È morto Alfio Fiorentino, l’ultimo dei poeti maledetti

La camminata lenta, quasi ciondolante, la borsa sulla spalla e spesso i sacchetti della spesa stretti nella mano destra, nel faticoso e solitario ritornare a casa. L'immancabile medaglione sul petto...

La camminata lenta, quasi ciondolante, la borsa sulla spalla e spesso i sacchetti della spesa stretti nella mano destra, nel faticoso e solitario ritornare a casa. L'immancabile medaglione sul petto e il berretto con incisa la dicitura “Krowten”, l'ironico opposto di “Network”. Questo era il poeta Alfio Fiorentino, nato a Catania nel 1934, venuto a mancare nella notte di lunedì scorso. Da circa quarant'anni abitava a Mestre dove aveva lavorato come funzionario presso l'allora Banco di Sicilia.
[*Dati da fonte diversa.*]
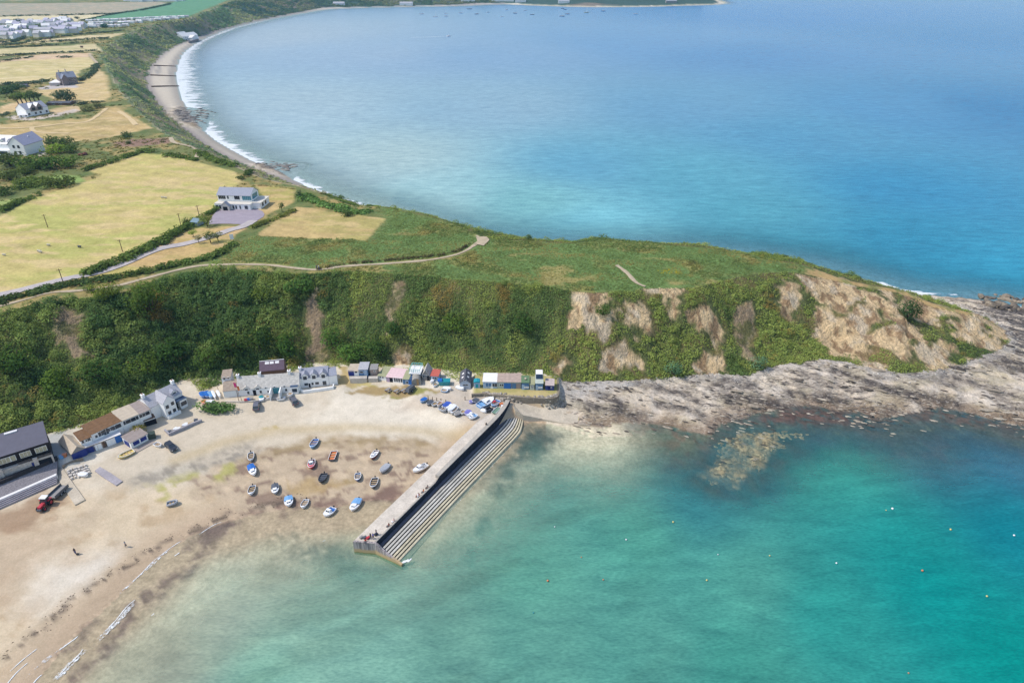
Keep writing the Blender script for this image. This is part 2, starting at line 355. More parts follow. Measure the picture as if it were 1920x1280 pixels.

Difficile parlare oggi di “poeti maledetti”, ma Alfio si avvicinava a questo gruppo e non poco: era diverso, era lontano da qualsiasi scuola o qualsiasi dialettica nostrana, non aveva parentele, se non la grande e più volte palesata stima per Paul Celan e Paul Klee. Per omaggiare quest'ultimo riuscì nel 1973 ad ottenere che la sua raccolta “Simbàlica”, forse il suo miglior lavoro, fosse impreziosita da alcune riproduzioni del grande pittore.

Fiorentino, sicuramente più di altri, superò il confine fra la regione della storia e del suo tempo e il territorio del limbo come spazialità. Oltre a “Simbàlica”, vanno sicuramente menzionate le raccolte “Secondo strato” (1977), “FonAzione” (1979), “Leviatan” (1981), “I velieri” (1987). Poi quasi come in una sorta di autodistruzione, non volle o quasi pubblicare più nulla se non alcune poesie su riviste specializzate e rilasciare sporadiche interviste, anche se in casa conservava gelosamente e maniacalmente tutti i suoi ultimi lavori, ai quali apponeva l'ora, il luogo e il giorno dov’erano stati scritti.

Quasi come Sigmund Freud, si sentiva autorizzato dall'intrinseca originaria atavica libertà dell'inconscio (tra l'altro aveva una straordinaria somiglianza fisica con il padre della psicanalisi), e per questo difendeva a spada tratta la parola-madre e l'affetto per la lingua-madre, seppur andando sempre alla ricerca d'infrangere l'Io linguistico e la grammatica, quasi a stravolgere i canoni fondamentali della lirica.

I suoi versi, apparentemente incomprensibili, esprimevano per contro tutto l'universo dell'uomo. E qui vale la pena di ricordare Alfio Fiorentino con questi suoi tratti da “L'afflato”: ...astante/né l'acqua/duodecimale disse/sull'aspide/sul sacello onnivoro/trotterellando// né l'afflato/caccio//sul fiuto del finire/l'acqua soltanto/sul fiuto/ dello psicodattiloscritto//troppo sul fiuto/sull'afflato pressando».

La data del funerale non è stata ancora resa nota dai familiari.